Cosmogenic nuclides (or cosmogenic isotopes) are rare nuclides (isotopes) created when a high-energy cosmic ray interacts with the nucleus of an in situ Solar System atom, causing nucleons (protons and neutrons) to be expelled from the atom (see cosmic ray spallation). These nuclides are produced within Earth materials such as rocks or soil, in Earth's atmosphere, and in extraterrestrial items such as meteoroids. By measuring cosmogenic nuclides, scientists are able to gain insight into a range of geological and astronomical processes. There are both radioactive and stable cosmogenic nuclides. Some of these radionuclides are tritium, carbon-14 and phosphorus-32.
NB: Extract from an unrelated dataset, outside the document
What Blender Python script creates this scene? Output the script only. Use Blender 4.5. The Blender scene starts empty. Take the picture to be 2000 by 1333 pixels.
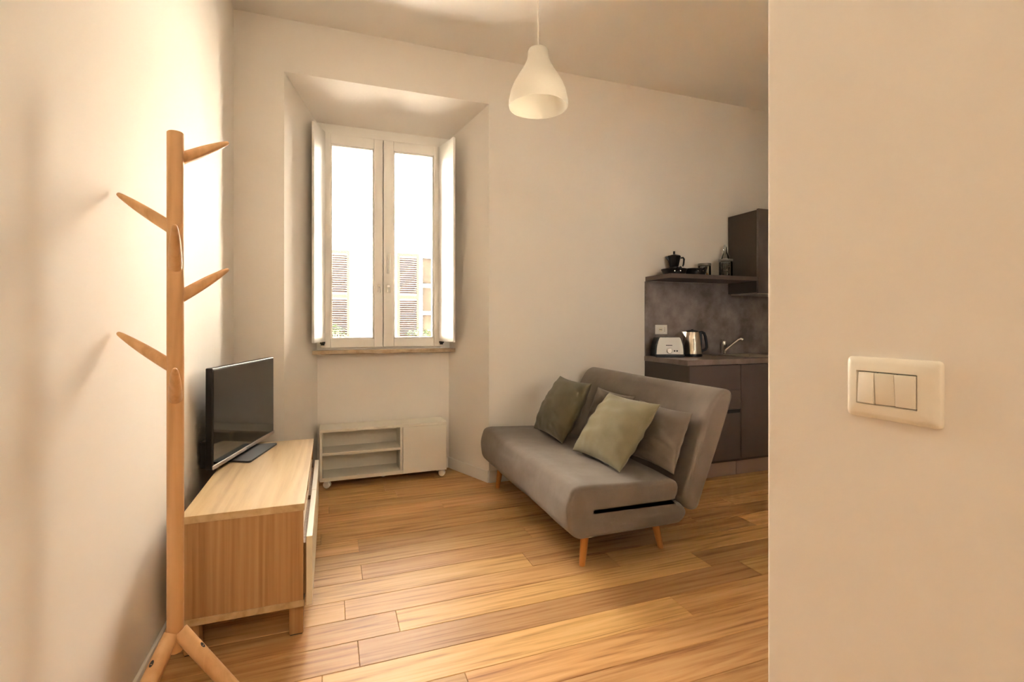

Certain light (low atomic number) primordial nuclides (isotopes of lithium, beryllium and boron) are thought to have been created not only during the Big Bang, but also (and perhaps primarily) to have been made after the Big Bang, but before the condensation of the Solar System, by the process of cosmic ray spallation on interstellar gas and dust. This explains their higher abundance in cosmic dust as compared with their abundances on Earth. This also explains the overabundance of the early transition metals just before iron in the periodic table – the cosmic-ray spallation of iron produces scandium through chromium on the one hand and helium through boron on the other. However, the arbitrary defining qualification for cosmogenic nuclides of being formed "in situ in the Solar System" (meaning inside an already aggregated piece of the Solar System) prevents primordial nuclides formed by cosmic ray spallation before the formation of the Solar System from being termed "cosmogenic nuclides"—even though the mechanism for their formation is exactly the same. These same nuclides still arrive on Earth in small amounts in cosmic rays, and are formed in meteoroids, in the atmosphere, on Earth, "cosmogenically". However, beryllium (all of it stable beryllium-9) is present primordially in the Solar System in much larger amounts, having existed prior to the condensation of the Solar System, and thus present in the materials from which the Solar System formed.